WRITTEN TASK: Any pictures in the records below must be left out when you repeat the lines from the line containing "Build this scene" through the line containing "co.matrix_world = m" exactly.

MATERIAL SUPPLIED:
-.-.-

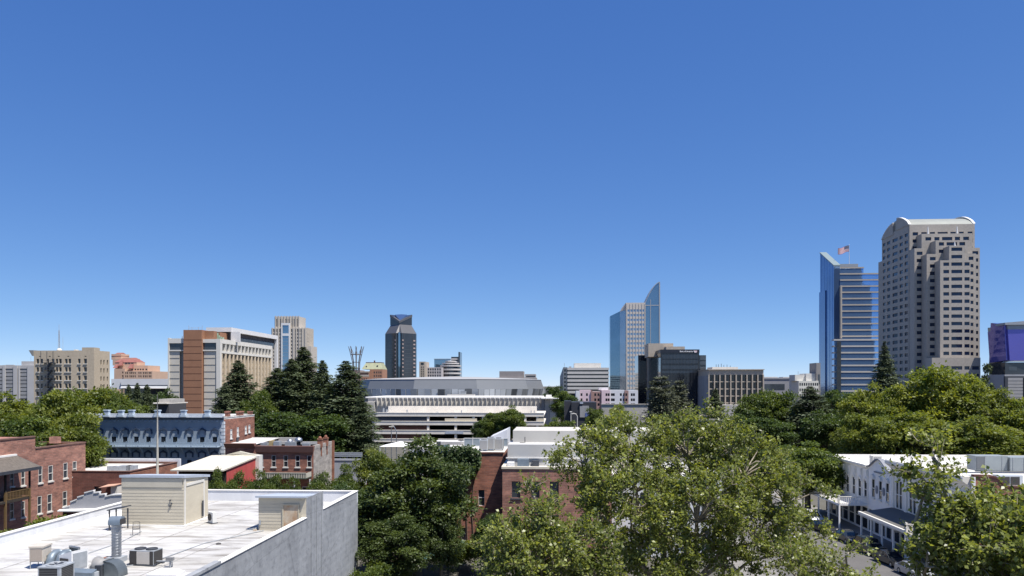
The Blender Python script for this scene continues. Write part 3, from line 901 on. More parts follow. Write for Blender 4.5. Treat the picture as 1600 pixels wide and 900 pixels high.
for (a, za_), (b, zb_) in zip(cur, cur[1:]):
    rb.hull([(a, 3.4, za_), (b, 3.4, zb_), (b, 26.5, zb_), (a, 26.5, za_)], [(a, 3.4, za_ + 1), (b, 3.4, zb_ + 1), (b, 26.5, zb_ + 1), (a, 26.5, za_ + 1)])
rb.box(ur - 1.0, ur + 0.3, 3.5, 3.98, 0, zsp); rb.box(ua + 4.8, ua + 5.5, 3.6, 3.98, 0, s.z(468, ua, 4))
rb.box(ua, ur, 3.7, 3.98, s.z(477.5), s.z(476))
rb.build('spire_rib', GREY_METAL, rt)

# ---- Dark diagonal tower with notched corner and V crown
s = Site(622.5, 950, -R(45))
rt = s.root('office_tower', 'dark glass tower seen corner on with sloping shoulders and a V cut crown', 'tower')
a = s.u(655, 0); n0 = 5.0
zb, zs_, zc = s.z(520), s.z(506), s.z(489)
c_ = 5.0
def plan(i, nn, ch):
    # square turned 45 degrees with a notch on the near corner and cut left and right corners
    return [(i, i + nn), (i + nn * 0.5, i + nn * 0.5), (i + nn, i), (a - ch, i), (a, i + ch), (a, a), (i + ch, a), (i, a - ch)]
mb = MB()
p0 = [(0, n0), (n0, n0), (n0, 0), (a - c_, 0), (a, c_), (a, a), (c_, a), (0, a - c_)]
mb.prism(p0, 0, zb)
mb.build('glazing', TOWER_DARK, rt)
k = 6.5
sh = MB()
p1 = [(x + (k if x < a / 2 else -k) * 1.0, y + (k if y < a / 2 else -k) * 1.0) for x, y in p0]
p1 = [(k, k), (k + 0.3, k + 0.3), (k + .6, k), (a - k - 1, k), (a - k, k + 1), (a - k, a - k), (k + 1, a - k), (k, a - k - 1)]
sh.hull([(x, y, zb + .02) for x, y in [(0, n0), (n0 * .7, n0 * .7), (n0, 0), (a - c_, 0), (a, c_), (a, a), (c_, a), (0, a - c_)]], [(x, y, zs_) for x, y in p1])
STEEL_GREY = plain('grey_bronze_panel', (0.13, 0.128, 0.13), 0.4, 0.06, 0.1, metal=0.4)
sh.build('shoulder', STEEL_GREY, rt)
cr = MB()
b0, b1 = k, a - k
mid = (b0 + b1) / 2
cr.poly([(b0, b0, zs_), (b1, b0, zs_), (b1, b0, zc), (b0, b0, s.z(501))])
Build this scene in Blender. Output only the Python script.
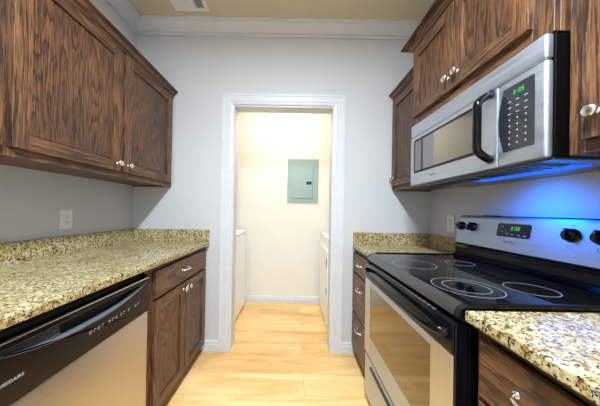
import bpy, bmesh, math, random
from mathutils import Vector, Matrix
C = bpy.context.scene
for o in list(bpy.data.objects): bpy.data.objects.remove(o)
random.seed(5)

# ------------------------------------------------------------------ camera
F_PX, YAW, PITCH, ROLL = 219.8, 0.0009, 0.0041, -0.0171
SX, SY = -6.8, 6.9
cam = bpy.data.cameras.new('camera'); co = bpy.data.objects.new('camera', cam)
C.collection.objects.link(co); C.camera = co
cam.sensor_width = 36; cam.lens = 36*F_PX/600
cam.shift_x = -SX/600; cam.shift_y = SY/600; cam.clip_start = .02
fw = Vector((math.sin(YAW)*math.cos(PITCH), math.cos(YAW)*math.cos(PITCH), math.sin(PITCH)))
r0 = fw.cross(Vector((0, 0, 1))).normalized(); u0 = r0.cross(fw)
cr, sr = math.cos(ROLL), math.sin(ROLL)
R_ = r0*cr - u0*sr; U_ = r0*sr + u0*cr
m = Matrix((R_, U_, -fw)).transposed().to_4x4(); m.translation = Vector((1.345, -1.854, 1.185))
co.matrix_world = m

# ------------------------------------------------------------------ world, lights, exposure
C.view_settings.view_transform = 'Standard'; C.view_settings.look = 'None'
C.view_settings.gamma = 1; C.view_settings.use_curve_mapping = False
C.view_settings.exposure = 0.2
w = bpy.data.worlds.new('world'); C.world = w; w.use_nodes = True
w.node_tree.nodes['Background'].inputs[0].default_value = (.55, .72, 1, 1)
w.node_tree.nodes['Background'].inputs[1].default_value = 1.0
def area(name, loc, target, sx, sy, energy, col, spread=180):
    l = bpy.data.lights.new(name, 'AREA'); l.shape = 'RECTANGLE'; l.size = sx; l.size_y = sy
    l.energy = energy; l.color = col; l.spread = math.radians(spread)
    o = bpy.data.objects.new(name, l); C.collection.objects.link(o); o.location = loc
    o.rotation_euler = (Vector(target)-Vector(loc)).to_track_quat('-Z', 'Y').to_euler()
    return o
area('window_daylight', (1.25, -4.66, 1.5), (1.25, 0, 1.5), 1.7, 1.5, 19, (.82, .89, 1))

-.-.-

FULL RESPONSE:
Build this scene in Blender. Output only the Python script.
import bpy, bmesh, math, random
from mathutils import Vector, Matrix
C = bpy.context.scene
for o in list(bpy.data.objects): bpy.data.objects.remove(o)
random.seed(5)

# ------------------------------------------------------------------ camera
F_PX, YAW, PITCH, ROLL = 219.8, 0.0009, 0.0041, -0.0171
SX, SY = -6.8, 6.9
cam = bpy.data.cameras.new('camera'); co = bpy.data.objects.new('camera', cam)
C.collection.objects.link(co); C.camera = co
cam.sensor_width = 36; cam.lens = 36*F_PX/600
cam.shift_x = -SX/600; cam.shift_y = SY/600; cam.clip_start = .02
fw = Vector((math.sin(YAW)*math.cos(PITCH), math.cos(YAW)*math.cos(PITCH), math.sin(PITCH)))
r0 = fw.cross(Vector((0, 0, 1))).normalized(); u0 = r0.cross(fw)
cr, sr = math.cos(ROLL), math.sin(ROLL)
R_ = r0*cr - u0*sr; U_ = r0*sr + u0*cr
m = Matrix((R_, U_, -fw)).transposed().to_4x4(); m.translation = Vector((1.345, -1.854, 1.185))
co.matrix_world = m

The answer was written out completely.